The French art of patisserie

by Jesse Kiser

If you’re like me, most mornings begin with a short shower followed by a dash out the door, one arm going in a jacket sleeve and a toothbrush hanging from your mouth. The morning meal, if you even have one, features a run through the drive-thru window for a mocha latté from Starbucks or a sausage biscuit from McDonalds. As long as it’s hot, fast and cheap, most of us don’t care what the ingredients are.

“Americans, we’ll eat anything,” says owner and chef of Ollie’s Bakery Nancy Revzen. The French, she says, “[T]ook food to a pinnacle. Not to say they were the only ones but they were one of the first.”

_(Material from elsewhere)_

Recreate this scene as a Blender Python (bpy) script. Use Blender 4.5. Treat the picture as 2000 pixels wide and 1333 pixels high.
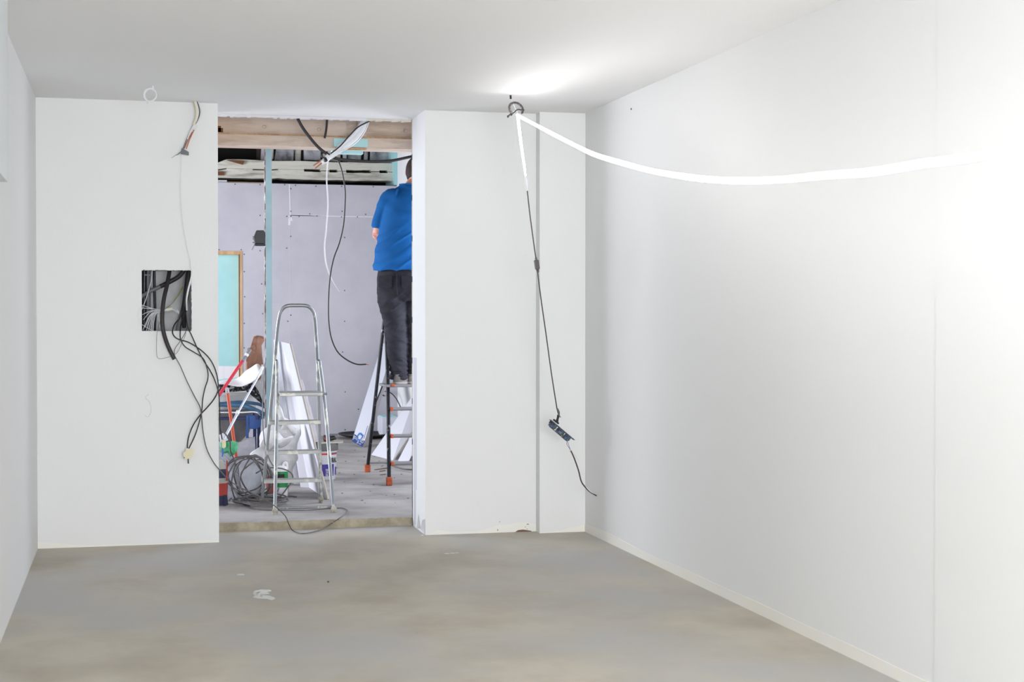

For the French, according to Revzen, what goes into food is very important. The food and the atmosphere in which they eat are also taken into consideration. Ollie’s, a French bakery, is slower than the rest. The bakery is a small, air-conditioned, historic building with nary a drive-thru window to be found. Ollie’s prides itself on adhering to authentic French patisserie techniques. Revzen, lived in Europe for six years and purchased the bakery within a year of returning home. The bakery has been around for eight years and Revzen has owned it for two. Ollie’s uses only hands and tries to include as many locally produced ingredients as possible. Everything inside the building is baked fresh by Revzen and her crew from midnight until the late morning. What does not get used that morning is sent to the local shelter. She wanted to bring authentic French pastry to the Triad, and she feels she is still doing this to the best of her power.

The French don’t make dough and then bake it. Food for the French is engineered. “European style consist of very technical and difficult dough,” says Revzen. It is birthed from a baker’s hard-working hands. French do not just make dough, they make masterpieces. Food for them is an art form. The croissant is a fine example of this. You enjoy bread by adding butter but for the French they wanted to enjoy them together. Revzen says they took something good and made it better by adding the butter into the dough and folding it over and over until just right. Oh, and only butter Revzen says nothing but real butter will work in her bakery. No frozen yokes or artificial anything.

The croissant, possibly the most commonly known piece of French baking, is the stuff of legend. As the story goes, during the late 17th century, an insomniac breadmaker in Vienna or Hungary or someplace like that, heard strange rumbling noises. He investigated the noises and notified the town guard. It turned out the noises were from the Turks, making a late-night, sneak attack. The baker was made a hero, and in tribute to his king (kings back then loved tributes, even from their heroes), he made a small roll in the shape of a crescent, the symbol of Islam to commemorate the event. The rest is breadmaking history. Either that or the croissant is a recipe that came from Budapest in the Middle Ages. I like the heroic baker better.

“Choosing a favorite pastry is like choosing a favorite song. It all depends on my mood,” Revzen says. Me too. On a sleepy Saturday morning, nothing else but a four-inch thick cinnamon roll will work for me. Hers is different from the usual American style, which can be slathered with more sugary icing than a birthday cake. Well this French twist on an American favorite is different; a smooth, well thought-out honey taste that treats the lips as well as the tongue with its smooth texture. And yes this one I was able to finish – slowly, and broken up into layers, but definitely eaten up.